**WHAT THE EXERCISE ASKS**
Return every line below as is, leaving out the pictures.

— START DATA EXCERPT —

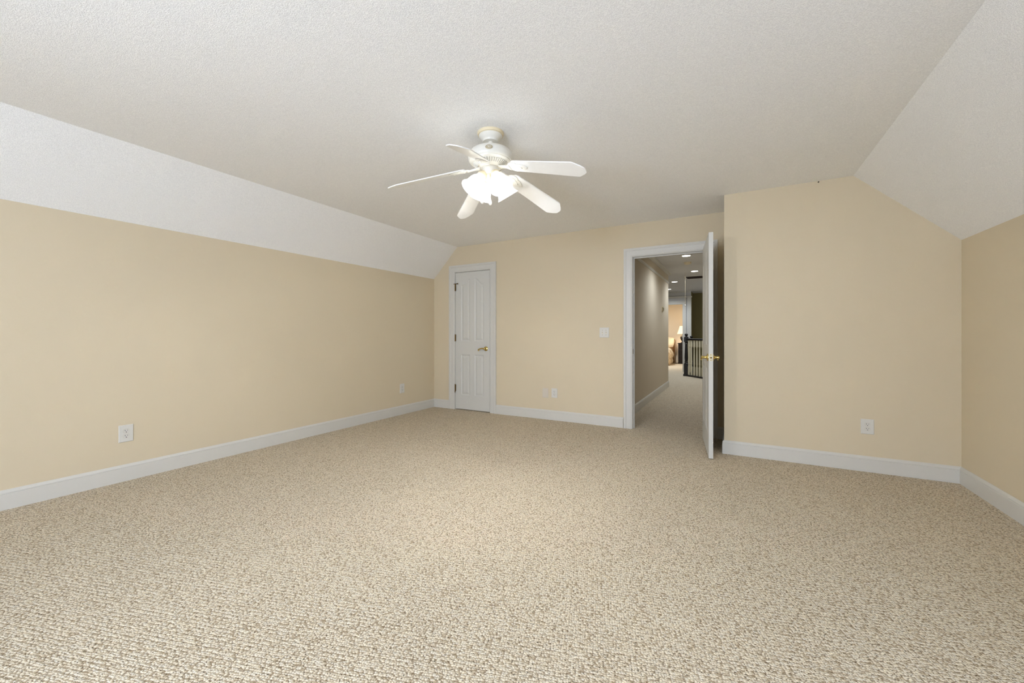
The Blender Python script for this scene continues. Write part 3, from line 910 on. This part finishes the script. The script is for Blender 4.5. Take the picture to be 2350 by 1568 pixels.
# ------------------------------------------------------------------ bedroom beyond the landing
struct(MB().box(-5.0, -1.0, 17.3, 17.42, 0, H).build('wall_bedroom', 'bed_wall'), 'peach bedroom wall lit by the lamp')
struct(MB().box(-1.24, -1.126, 14.0, 17.3, 0, H).build('wall_bedroom', 'bed_wall'), 'bedroom side wall')
L_ = bpy.data.lights.new('bedroom_ceiling_light', 'AREA'); L_.shape = 'DISK'; L_.size = .5; L_.energy = P_BED; L_.color = C_BED
lo_ = bpy.data.objects.new('bedroom_ceiling_light', L_); lo_.location = (-2.6, 14.9, H - .13); COL.objects.link(lo_)
cl = empty('bedroom_ceiling_lamp', (-2.6, 14.9, H))
MB().lathe([(.10, 0), (.10, -.03), (.06, -.04)], 32).build('base', 'trim', cl, smooth=True)
MB().lathe([(.05, -.035), (.20, -.05), (.23, -.07), (.20, -.10), (.10, -.118), (.001, -.122)], 32).build('bowl', 'lampshade', cl, smooth=True)
tag(cl, 'bowl lamp on the ceiling of the far bedroom', 'ceiling lamp')

ns = empty('nightstand', (-1.575, 16.87, 0))
MB().box(-.30, .30, -.235, .26, .05, .775).build('carcass', 'dark_wood', ns, bevel=.004)
MB().box(-.322, .322, -.262, .27, .775, .80).build('top', 'dark_wood', ns, bevel=.006)
for z0, z1 in ((.10, .31), (.33, .54), (.56, .75)):
    dr = MB().box(-.27, .27, -.247, -.235, z0, z1).build('drawer', 'dark_wood', ns, bevel=.003)
    m = MB(); m.lathe([(.006, 0), (.006, .012), (.014, .020), (.010, .027), (.001, .029)], 16, Matrix.Translation((0, -.247, (z0 + z1) / 2)) @ Matrix.Rotation(PI / 2, 4, 'X'))
    m.build('knob', 'brass_old', dr, smooth=True)
MB().box(-.31, .31, -.245, .262, 0, .05).build('plinth', 'dark_wood', ns)
tag(ns, 'dark wooden nightstand beside the bed', 'nightstand')

tl = empty('table_lamp', (-1.725, 16.80, .80))
MB().lathe([(.085, 0), (.085, .015), (.05, .03), (.035, .05), (.04, .075), (.075, .13), (.095, .19), (.09, .24), (.05, .285), (.025, .31), (.022, .36)], 32).build('base', 'dark_wood', tl, smooth=True)
MB().lathe([(.206, .355), (.185, .42), (.16, .50), (.135, .58), (.115, .66), (.112, .66), (.132, .58), (.157, .50), (.182, .42), (.203, .355)], 40, None, False).build('lamp_shade', 'lampshade', tl, smooth=True)
MB().lathe([(.012, .34), (.02, .38), (.03, .42), (.026, .46), (.001, .48)], 16).build('bulb', 'bulb', tl, smooth=True)
tag(tl, 'lit table lamp with cream shade and dark urn base on the nightstand', 'lamp')
L_ = bpy.data.lights.new('table_lamp_light', 'POINT'); L_.energy = P_LAMP; L_.color = C_BED; L_.shadow_soft_size = .03
lo_ = bpy.data.objects.new('table_lamp_light', L_); lo_.location = (-1.725, 16.80, .80 + .52); COL.objects.link(lo_)

bed = empty('bed', (-3.09, 16.3, 0))
m = MB()
hp = [(-1.0, 0), (1.0, 0), (1.0, .84)]
for k in range(1, 12):
    t = k / 12
    hp.append((1.0 - 2.0 * t, .84 + .22 * math.sin(PI * t)))
hp.append((-1.0, .84))
m.prism(hp, .90, .95, axis='y'); hb = m.build('headboard', 'tan_wood', bed, bevel=.008)
m = MB()
for s in (-1, 1):
    m = MB(); m.lathe([(.035, 0), (.035, .80), (.045, .82), (.028, .85), (.04, .90), (.03, .94), (.001, .95)], 20, Matrix.Translation((s * 1.0, .92, 0)))
    m.build('headboard_post', 'tan_wood', hb, smooth=True)

MB().box(-.93, .93, -.95, .90, .12, .34).build('bed_base', 'dark_wood', bed)
MB().box(-.93, .93, -.95, .90, .34, .58).build('mattress', 'linen', bed, bevel=.04)
# bedspread: draped over the side in folds
m = MB()
rings = []
nY = 40
for j in range(nY + 1):
    y = -.98 + 1.22 * j / nY
    f1 = .035 * math.sin(y * 9.0) + .012 * math.sin(y * 19 + 1)
    ring = []
    prof = [(-1.0, .30), (-.99, .52), (-.93, .605), (-.5, .625), (0, .63), (.5, .625), (.90, .61), (.985, .55), (1.035 + f1, .44), (1.05 + f1 * 1.3, .34), (1.01 + f1 * .6, .22), (1.03 + f1 * 1.2, .12), (1.0 + f1, .015)]
    for x, z in prof: ring.append((x, y, z + .012 * math.sin(x * 7 + y * 5) * (z > .55)))
    for x, z in prof[::-1]: ring.append((x * .985, y, max(z - .012, .004)))
    rings.append(ring)
m.sweep(rings)
m.build('bedspread', 'floral', bed, smooth=True)
tag(bed, 'bed with a floral bedspread hanging to the carpet', 'bed')
for i, (x, y, z, lab) in enumerate(((-2.42, 16.98, .70, 'cream pillow on the bed, the one nearest the nightstand'), (-3.4, 16.98, .70, 'cream pillow on the far side of the bed'))):
    m = MB()
    n1, n2 = 20, 12
    for sg in (1, -1):
        v, f = [], []
        for a in range(n1 + 1):
            for b in range(n2 + 1):
                u, w_ = -1 + 2 * a / n1, -1 + 2 * b / n2
                th_ = .11 * (max(0, 1 - u ** 4)) ** .6 * (max(0, 1 - w_ ** 4)) ** .6
                v.append((u * .36 * (1 - .10 * w_ * w_), sg * th_, w_ * .24 * (1 - .14 * u * u)))
        for a in range(n1):
            for b in range(n2):
                q = (a * (n2 + 1) + b, (a + 1) * (n2 + 1) + b, (a + 1) * (n2 + 1) + b + 1, a * (n2 + 1) + b + 1)
                f.append(q if sg > 0 else q[::-1])
        m.add(v, f)
    o = m.build('pillow', 'linen', None, smooth=True)
    o.location = (x, y, z + .12); o.rotation_euler = (math.radians(-28), 0, 0)
    tag(o, lab, 'pillow', 'pillows on the bed')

— END DATA EXCERPT —

**SOLVED PROBLEM**
The Blender Python script for this scene continues. Write part 3, from line 910 on. This part finishes the script. The script is for Blender 4.5. Take the picture to be 2350 by 1568 pixels.
# ------------------------------------------------------------------ bedroom beyond the landing
struct(MB().box(-5.0, -1.0, 17.3, 17.42, 0, H).build('wall_bedroom', 'bed_wall'), 'peach bedroom wall lit by the lamp')
struct(MB().box(-1.24, -1.126, 14.0, 17.3, 0, H).build('wall_bedroom', 'bed_wall'), 'bedroom side wall')
L_ = bpy.data.lights.new('bedroom_ceiling_light', 'AREA'); L_.shape = 'DISK'; L_.size = .5; L_.energy = P_BED; L_.color = C_BED
lo_ = bpy.data.objects.new('bedroom_ceiling_light', L_); lo_.location = (-2.6, 14.9, H - .13); COL.objects.link(lo_)
cl = empty('bedroom_ceiling_lamp', (-2.6, 14.9, H))
MB().lathe([(.10, 0), (.10, -.03), (.06, -.04)], 32).build('base', 'trim', cl, smooth=True)
MB().lathe([(.05, -.035), (.20, -.05), (.23, -.07), (.20, -.10), (.10, -.118), (.001, -.122)], 32).build('bowl', 'lampshade', cl, smooth=True)
tag(cl, 'bowl lamp on the ceiling of the far bedroom', 'ceiling lamp')

ns = empty('nightstand', (-1.575, 16.87, 0))
MB().box(-.30, .30, -.235, .26, .05, .775).build('carcass', 'dark_wood', ns, bevel=.004)
MB().box(-.322, .322, -.262, .27, .775, .80).build('top', 'dark_wood', ns, bevel=.006)
for z0, z1 in ((.10, .31), (.33, .54), (.56, .75)):
    dr = MB().box(-.27, .27, -.247, -.235, z0, z1).build('drawer', 'dark_wood', ns, bevel=.003)
    m = MB(); m.lathe([(.006, 0), (.006, .012), (.014, .020), (.010, .027), (.001, .029)], 16, Matrix.Translation((0, -.247, (z0 + z1) / 2)) @ Matrix.Rotation(PI / 2, 4, 'X'))
    m.build('knob', 'brass_old', dr, smooth=True)
MB().box(-.31, .31, -.245, .262, 0, .05).build('plinth', 'dark_wood', ns)
tag(ns, 'dark wooden nightstand beside the bed', 'nightstand')

tl = empty('table_lamp', (-1.725, 16.80, .80))
MB().lathe([(.085, 0), (.085, .015), (.05, .03), (.035, .05), (.04, .075), (.075, .13), (.095, .19), (.09, .24), (.05, .285), (.025, .31), (.022, .36)], 32).build('base', 'dark_wood', tl, smooth=True)
MB().lathe([(.206, .355), (.185, .42), (.16, .50), (.135, .58), (.115, .66), (.112, .66), (.132, .58), (.157, .50), (.182, .42), (.203, .355)], 40, None, False).build('lamp_shade', 'lampshade', tl, smooth=True)
MB().lathe([(.012, .34), (.02, .38), (.03, .42), (.026, .46), (.001, .48)], 16).build('bulb', 'bulb', tl, smooth=True)
tag(tl, 'lit table lamp with cream shade and dark urn base on the nightstand', 'lamp')
L_ = bpy.data.lights.new('table_lamp_light', 'POINT'); L_.energy = P_LAMP; L_.color = C_BED; L_.shadow_soft_size = .03
lo_ = bpy.data.objects.new('table_lamp_light', L_); lo_.location = (-1.725, 16.80, .80 + .52); COL.objects.link(lo_)

bed = empty('bed', (-3.09, 16.3, 0))
m = MB()
hp = [(-1.0, 0), (1.0, 0), (1.0, .84)]
for k in range(1, 12):
    t = k / 12
    hp.append((1.0 - 2.0 * t, .84 + .22 * math.sin(PI * t)))
hp.append((-1.0, .84))
m.prism(hp, .90, .95, axis='y'); hb = m.build('headboard', 'tan_wood', bed, bevel=.008)
m = MB()
for s in (-1, 1):
    m = MB(); m.lathe([(.035, 0), (.035, .80), (.045, .82), (.028, .85), (.04, .90), (.03, .94), (.001, .95)], 20, Matrix.Translation((s * 1.0, .92, 0)))
    m.build('headboard_post', 'tan_wood', hb, smooth=True)

MB().box(-.93, .93, -.95, .90, .12, .34).build('bed_base', 'dark_wood', bed)
MB().box(-.93, .93, -.95, .90, .34, .58).build('mattress', 'linen', bed, bevel=.04)
# bedspread: draped over the side in folds
m = MB()
rings = []
nY = 40
for j in range(nY + 1):
    y = -.98 + 1.22 * j / nY
    f1 = .035 * math.sin(y * 9.0) + .012 * math.sin(y * 19 + 1)
    ring = []
    prof = [(-1.0, .30), (-.99, .52), (-.93, .605), (-.5, .625), (0, .63), (.5, .625), (.90, .61), (.985, .55), (1.035 + f1, .44), (1.05 + f1 * 1.3, .34), (1.01 + f1 * .6, .22), (1.03 + f1 * 1.2, .12), (1.0 + f1, .015)]
    for x, z in prof: ring.append((x, y, z + .012 * math.sin(x * 7 + y * 5) * (z > .55)))
    for x, z in prof[::-1]: ring.append((x * .985, y, max(z - .012, .004)))
    rings.append(ring)
m.sweep(rings)
m.build('bedspread', 'floral', bed, smooth=True)
tag(bed, 'bed with a floral bedspread hanging to the carpet', 'bed')
for i, (x, y, z, lab) in enumerate(((-2.42, 16.98, .70, 'cream pillow on the bed, the one nearest the nightstand'), (-3.4, 16.98, .70, 'cream pillow on the far side of the bed'))):
    m = MB()
    n1, n2 = 20, 12
    for sg in (1, -1):
        v, f = [], []
        for a in range(n1 + 1):
            for b in range(n2 + 1):
                u, w_ = -1 + 2 * a / n1, -1 + 2 * b / n2
                th_ = .11 * (max(0, 1 - u ** 4)) ** .6 * (max(0, 1 - w_ ** 4)) ** .6
                v.append((u * .36 * (1 - .10 * w_ * w_), sg * th_, w_ * .24 * (1 - .14 * u * u)))
        for a in range(n1):
            for b in range(n2):
                q = (a * (n2 + 1) + b, (a + 1) * (n2 + 1) + b, (a + 1) * (n2 + 1) + b + 1, a * (n2 + 1) + b + 1)
                f.append(q if sg > 0 else q[::-1])
        m.add(v, f)
    o = m.build('pillow', 'linen', None, smooth=True)
    o.location = (x, y, z + .12); o.rotation_euler = (math.radians(-28), 0, 0)
    tag(o, lab, 'pillow', 'pillows on the bed')